:: Information supplied ::
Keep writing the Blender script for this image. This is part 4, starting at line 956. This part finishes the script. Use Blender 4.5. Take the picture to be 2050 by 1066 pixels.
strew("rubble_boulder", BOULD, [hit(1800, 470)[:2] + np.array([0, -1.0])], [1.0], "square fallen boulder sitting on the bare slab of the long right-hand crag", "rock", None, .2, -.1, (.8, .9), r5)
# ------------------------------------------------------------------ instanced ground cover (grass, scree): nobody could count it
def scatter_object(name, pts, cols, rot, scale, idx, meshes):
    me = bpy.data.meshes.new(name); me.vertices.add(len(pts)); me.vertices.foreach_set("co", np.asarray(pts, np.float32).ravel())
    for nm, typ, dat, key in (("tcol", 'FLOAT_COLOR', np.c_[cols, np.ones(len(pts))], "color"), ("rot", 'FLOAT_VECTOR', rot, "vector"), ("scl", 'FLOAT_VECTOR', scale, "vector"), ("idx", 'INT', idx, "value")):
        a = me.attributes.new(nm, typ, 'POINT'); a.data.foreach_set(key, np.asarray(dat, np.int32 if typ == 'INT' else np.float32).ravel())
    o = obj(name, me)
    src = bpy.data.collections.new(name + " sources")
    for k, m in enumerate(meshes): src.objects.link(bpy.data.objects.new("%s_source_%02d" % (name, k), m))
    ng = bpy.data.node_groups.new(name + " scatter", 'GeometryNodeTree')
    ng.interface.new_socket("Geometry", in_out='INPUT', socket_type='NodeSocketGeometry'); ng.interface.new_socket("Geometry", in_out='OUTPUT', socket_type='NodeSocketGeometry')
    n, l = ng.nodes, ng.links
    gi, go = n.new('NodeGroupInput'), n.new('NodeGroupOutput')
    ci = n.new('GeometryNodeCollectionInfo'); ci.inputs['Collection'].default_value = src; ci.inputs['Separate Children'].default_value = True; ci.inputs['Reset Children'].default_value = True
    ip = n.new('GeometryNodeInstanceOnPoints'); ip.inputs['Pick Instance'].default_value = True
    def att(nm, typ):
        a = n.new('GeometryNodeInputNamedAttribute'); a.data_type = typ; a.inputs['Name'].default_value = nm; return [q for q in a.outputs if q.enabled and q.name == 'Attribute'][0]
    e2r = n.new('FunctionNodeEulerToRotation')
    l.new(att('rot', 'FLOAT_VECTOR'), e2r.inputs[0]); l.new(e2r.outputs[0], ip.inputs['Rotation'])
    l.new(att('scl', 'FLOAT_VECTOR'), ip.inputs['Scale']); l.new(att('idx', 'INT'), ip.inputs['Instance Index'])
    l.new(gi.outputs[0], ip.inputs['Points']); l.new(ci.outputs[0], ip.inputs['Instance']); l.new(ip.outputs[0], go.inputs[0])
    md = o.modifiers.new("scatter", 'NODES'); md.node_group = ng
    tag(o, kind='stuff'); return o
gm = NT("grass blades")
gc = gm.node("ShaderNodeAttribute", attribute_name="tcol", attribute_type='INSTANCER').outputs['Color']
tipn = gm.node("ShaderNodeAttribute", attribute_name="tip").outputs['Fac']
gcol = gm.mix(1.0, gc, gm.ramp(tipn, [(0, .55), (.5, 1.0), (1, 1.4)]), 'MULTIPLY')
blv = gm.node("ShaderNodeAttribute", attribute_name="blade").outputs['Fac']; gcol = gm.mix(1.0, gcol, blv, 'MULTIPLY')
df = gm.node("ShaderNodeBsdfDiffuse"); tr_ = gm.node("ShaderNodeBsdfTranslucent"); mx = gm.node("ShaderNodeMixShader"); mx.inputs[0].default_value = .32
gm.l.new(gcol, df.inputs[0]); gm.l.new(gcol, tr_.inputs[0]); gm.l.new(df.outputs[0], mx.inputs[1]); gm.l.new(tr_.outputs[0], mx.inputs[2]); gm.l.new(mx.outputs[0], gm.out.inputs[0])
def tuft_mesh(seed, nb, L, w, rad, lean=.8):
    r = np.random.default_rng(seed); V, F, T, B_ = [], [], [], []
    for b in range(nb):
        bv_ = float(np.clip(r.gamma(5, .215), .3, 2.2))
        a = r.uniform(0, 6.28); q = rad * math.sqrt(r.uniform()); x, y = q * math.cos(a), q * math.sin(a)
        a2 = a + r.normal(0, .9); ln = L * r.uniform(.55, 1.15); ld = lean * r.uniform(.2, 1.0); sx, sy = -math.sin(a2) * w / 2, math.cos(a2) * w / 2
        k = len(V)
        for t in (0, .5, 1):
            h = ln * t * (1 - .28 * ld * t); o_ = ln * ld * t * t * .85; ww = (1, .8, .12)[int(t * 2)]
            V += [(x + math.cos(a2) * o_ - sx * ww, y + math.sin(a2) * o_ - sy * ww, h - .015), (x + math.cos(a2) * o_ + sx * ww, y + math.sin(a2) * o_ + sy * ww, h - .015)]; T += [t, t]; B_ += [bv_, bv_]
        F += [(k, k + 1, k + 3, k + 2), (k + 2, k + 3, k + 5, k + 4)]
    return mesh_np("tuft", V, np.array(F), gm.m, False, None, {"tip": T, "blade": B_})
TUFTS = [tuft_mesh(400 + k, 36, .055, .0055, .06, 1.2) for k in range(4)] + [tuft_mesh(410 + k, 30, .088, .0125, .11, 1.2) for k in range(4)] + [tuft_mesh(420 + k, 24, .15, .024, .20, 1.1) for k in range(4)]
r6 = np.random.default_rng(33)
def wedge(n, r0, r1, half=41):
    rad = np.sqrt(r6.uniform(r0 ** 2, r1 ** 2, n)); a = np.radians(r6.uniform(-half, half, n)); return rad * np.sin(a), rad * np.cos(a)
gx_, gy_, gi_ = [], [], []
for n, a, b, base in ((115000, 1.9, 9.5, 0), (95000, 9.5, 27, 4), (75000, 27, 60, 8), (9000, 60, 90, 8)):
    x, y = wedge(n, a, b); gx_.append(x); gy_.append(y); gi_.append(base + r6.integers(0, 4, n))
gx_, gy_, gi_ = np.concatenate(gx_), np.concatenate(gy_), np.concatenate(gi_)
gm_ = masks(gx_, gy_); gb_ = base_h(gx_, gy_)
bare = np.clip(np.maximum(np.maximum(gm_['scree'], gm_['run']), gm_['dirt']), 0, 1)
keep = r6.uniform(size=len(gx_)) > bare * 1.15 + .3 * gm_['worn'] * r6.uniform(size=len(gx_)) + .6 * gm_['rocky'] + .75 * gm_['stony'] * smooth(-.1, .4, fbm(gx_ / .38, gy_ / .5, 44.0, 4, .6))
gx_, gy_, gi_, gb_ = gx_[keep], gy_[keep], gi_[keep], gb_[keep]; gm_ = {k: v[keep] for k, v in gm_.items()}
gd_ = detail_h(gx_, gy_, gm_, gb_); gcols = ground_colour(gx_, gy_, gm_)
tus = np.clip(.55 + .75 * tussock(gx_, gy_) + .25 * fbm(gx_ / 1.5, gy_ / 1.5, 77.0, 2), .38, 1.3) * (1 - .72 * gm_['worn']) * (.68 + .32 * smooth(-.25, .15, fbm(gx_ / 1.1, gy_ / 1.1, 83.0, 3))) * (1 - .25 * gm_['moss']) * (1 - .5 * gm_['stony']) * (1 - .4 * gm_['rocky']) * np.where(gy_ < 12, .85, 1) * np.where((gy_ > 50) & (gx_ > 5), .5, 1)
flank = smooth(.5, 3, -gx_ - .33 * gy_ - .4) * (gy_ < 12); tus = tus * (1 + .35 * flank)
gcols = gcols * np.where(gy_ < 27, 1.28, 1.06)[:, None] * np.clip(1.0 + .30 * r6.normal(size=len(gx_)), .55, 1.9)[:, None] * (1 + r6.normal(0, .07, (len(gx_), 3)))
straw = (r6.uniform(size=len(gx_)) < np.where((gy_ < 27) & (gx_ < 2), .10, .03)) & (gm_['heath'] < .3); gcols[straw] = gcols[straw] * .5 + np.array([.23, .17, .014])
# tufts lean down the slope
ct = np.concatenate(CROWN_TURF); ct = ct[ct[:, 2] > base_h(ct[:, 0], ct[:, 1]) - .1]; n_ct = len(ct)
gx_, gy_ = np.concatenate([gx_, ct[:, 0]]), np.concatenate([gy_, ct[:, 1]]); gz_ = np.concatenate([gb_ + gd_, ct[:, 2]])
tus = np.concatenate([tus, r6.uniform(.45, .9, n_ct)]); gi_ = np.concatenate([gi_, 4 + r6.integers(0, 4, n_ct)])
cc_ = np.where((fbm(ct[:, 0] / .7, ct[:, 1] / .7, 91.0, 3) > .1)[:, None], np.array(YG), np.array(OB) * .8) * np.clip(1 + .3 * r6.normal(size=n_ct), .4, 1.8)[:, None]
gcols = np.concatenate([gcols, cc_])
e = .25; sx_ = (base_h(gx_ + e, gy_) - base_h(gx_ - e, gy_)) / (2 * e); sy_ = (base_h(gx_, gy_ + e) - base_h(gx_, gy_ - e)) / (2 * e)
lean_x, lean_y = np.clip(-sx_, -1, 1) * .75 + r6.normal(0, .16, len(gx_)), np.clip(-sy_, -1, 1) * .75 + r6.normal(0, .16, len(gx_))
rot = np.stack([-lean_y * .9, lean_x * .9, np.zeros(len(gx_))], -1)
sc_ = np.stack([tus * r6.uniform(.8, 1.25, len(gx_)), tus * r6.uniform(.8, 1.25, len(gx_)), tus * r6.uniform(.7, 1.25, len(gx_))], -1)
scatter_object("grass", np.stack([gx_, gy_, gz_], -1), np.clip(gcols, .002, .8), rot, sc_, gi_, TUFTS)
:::
= Prompt =
Copy out each line of the data containing the string "stack".

= Solution for this exercise =
rot = np.stack([-lean_y * .9, lean_x * .9, np.zeros(len(gx_))], -1)
sc_ = np.stack([tus * r6.uniform(.8, 1.25, len(gx_)), tus * r6.uniform(.8, 1.25, len(gx_)), tus * r6.uniform(.7, 1.25, len(gx_))], -1)
scatter_object("grass", np.stack([gx_, gy_, gz_], -1), np.clip(gcols, .002, .8), rot, sc_, gi_, TUFTS)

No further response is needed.